▸ **AIM**:
Write out all of the data without omission, exactly as shown.
::::
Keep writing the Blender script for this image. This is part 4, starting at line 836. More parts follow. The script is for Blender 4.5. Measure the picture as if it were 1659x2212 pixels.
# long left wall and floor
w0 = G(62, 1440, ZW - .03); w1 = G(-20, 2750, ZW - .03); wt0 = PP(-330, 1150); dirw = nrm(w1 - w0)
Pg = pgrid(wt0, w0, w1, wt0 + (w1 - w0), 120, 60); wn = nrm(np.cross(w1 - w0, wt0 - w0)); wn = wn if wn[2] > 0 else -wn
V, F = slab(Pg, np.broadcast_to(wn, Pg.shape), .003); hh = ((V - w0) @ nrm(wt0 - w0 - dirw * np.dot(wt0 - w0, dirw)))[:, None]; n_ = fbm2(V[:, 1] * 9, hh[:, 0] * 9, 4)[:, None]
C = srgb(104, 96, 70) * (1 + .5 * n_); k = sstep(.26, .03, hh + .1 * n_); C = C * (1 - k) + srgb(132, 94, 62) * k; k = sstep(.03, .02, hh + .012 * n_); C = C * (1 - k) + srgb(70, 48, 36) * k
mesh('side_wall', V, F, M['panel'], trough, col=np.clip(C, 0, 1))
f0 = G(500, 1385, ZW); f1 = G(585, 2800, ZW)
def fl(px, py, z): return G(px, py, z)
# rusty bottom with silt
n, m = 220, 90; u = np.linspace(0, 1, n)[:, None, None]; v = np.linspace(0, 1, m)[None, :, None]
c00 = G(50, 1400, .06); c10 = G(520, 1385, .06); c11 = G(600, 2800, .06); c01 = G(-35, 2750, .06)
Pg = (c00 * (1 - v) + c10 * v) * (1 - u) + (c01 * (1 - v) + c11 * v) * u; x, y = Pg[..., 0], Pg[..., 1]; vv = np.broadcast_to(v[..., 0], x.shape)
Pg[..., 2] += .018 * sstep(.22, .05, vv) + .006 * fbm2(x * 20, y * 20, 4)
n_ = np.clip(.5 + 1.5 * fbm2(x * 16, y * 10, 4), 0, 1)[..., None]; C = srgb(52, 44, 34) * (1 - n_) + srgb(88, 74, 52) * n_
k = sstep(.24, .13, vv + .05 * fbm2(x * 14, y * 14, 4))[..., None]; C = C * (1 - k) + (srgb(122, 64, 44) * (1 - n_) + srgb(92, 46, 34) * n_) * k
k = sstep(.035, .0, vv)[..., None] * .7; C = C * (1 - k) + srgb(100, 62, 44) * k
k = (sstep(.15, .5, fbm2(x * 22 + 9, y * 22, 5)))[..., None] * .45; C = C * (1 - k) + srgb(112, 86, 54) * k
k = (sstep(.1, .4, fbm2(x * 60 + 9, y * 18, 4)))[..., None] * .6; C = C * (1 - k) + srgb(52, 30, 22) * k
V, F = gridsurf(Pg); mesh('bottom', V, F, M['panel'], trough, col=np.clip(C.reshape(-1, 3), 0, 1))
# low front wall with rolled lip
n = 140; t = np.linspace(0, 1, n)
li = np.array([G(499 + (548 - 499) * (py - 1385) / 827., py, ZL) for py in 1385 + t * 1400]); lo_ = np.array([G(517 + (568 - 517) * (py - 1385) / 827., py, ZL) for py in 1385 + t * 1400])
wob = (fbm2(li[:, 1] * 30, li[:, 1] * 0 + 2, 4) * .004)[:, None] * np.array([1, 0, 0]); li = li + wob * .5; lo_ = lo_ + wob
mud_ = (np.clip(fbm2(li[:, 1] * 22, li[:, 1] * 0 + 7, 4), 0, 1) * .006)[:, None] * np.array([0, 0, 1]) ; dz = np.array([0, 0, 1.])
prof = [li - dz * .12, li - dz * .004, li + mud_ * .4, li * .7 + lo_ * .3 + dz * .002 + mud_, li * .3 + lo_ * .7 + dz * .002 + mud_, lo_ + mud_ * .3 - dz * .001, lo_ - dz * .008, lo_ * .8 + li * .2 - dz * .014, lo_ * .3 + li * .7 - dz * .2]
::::
▸ **RESULT FOR THIS TASK**:
Keep writing the Blender script for this image. This is part 4, starting at line 836. More parts follow. The script is for Blender 4.5. Measure the picture as if it were 1659x2212 pixels.
# long left wall and floor
w0 = G(62, 1440, ZW - .03); w1 = G(-20, 2750, ZW - .03); wt0 = PP(-330, 1150); dirw = nrm(w1 - w0)
Pg = pgrid(wt0, w0, w1, wt0 + (w1 - w0), 120, 60); wn = nrm(np.cross(w1 - w0, wt0 - w0)); wn = wn if wn[2] > 0 else -wn
V, F = slab(Pg, np.broadcast_to(wn, Pg.shape), .003); hh = ((V - w0) @ nrm(wt0 - w0 - dirw * np.dot(wt0 - w0, dirw)))[:, None]; n_ = fbm2(V[:, 1] * 9, hh[:, 0] * 9, 4)[:, None]
C = srgb(104, 96, 70) * (1 + .5 * n_); k = sstep(.26, .03, hh + .1 * n_); C = C * (1 - k) + srgb(132, 94, 62) * k; k = sstep(.03, .02, hh + .012 * n_); C = C * (1 - k) + srgb(70, 48, 36) * k
mesh('side_wall', V, F, M['panel'], trough, col=np.clip(C, 0, 1))
f0 = G(500, 1385, ZW); f1 = G(585, 2800, ZW)
def fl(px, py, z): return G(px, py, z)
# rusty bottom with silt
n, m = 220, 90; u = np.linspace(0, 1, n)[:, None, None]; v = np.linspace(0, 1, m)[None, :, None]
c00 = G(50, 1400, .06); c10 = G(520, 1385, .06); c11 = G(600, 2800, .06); c01 = G(-35, 2750, .06)
Pg = (c00 * (1 - v) + c10 * v) * (1 - u) + (c01 * (1 - v) + c11 * v) * u; x, y = Pg[..., 0], Pg[..., 1]; vv = np.broadcast_to(v[..., 0], x.shape)
Pg[..., 2] += .018 * sstep(.22, .05, vv) + .006 * fbm2(x * 20, y * 20, 4)
n_ = np.clip(.5 + 1.5 * fbm2(x * 16, y * 10, 4), 0, 1)[..., None]; C = srgb(52, 44, 34) * (1 - n_) + srgb(88, 74, 52) * n_
k = sstep(.24, .13, vv + .05 * fbm2(x * 14, y * 14, 4))[..., None]; C = C * (1 - k) + (srgb(122, 64, 44) * (1 - n_) + srgb(92, 46, 34) * n_) * k
k = sstep(.035, .0, vv)[..., None] * .7; C = C * (1 - k) + srgb(100, 62, 44) * k
k = (sstep(.15, .5, fbm2(x * 22 + 9, y * 22, 5)))[..., None] * .45; C = C * (1 - k) + srgb(112, 86, 54) * k
k = (sstep(.1, .4, fbm2(x * 60 + 9, y * 18, 4)))[..., None] * .6; C = C * (1 - k) + srgb(52, 30, 22) * k
V, F = gridsurf(Pg); mesh('bottom', V, F, M['panel'], trough, col=np.clip(C.reshape(-1, 3), 0, 1))
# low front wall with rolled lip
n = 140; t = np.linspace(0, 1, n)
li = np.array([G(499 + (548 - 499) * (py - 1385) / 827., py, ZL) for py in 1385 + t * 1400]); lo_ = np.array([G(517 + (568 - 517) * (py - 1385) / 827., py, ZL) for py in 1385 + t * 1400])
wob = (fbm2(li[:, 1] * 30, li[:, 1] * 0 + 2, 4) * .004)[:, None] * np.array([1, 0, 0]); li = li + wob * .5; lo_ = lo_ + wob
mud_ = (np.clip(fbm2(li[:, 1] * 22, li[:, 1] * 0 + 7, 4), 0, 1) * .006)[:, None] * np.array([0, 0, 1]) ; dz = np.array([0, 0, 1.])
prof = [li - dz * .12, li - dz * .004, li + mud_ * .4, li * .7 + lo_ * .3 + dz * .002 + mud_, li * .3 + lo_ * .7 + dz * .002 + mud_, lo_ + mud_ * .3 - dz * .001, lo_ - dz * .008, lo_ * .8 + li * .2 - dz * .014, lo_ * .3 + li * .7 - dz * .2]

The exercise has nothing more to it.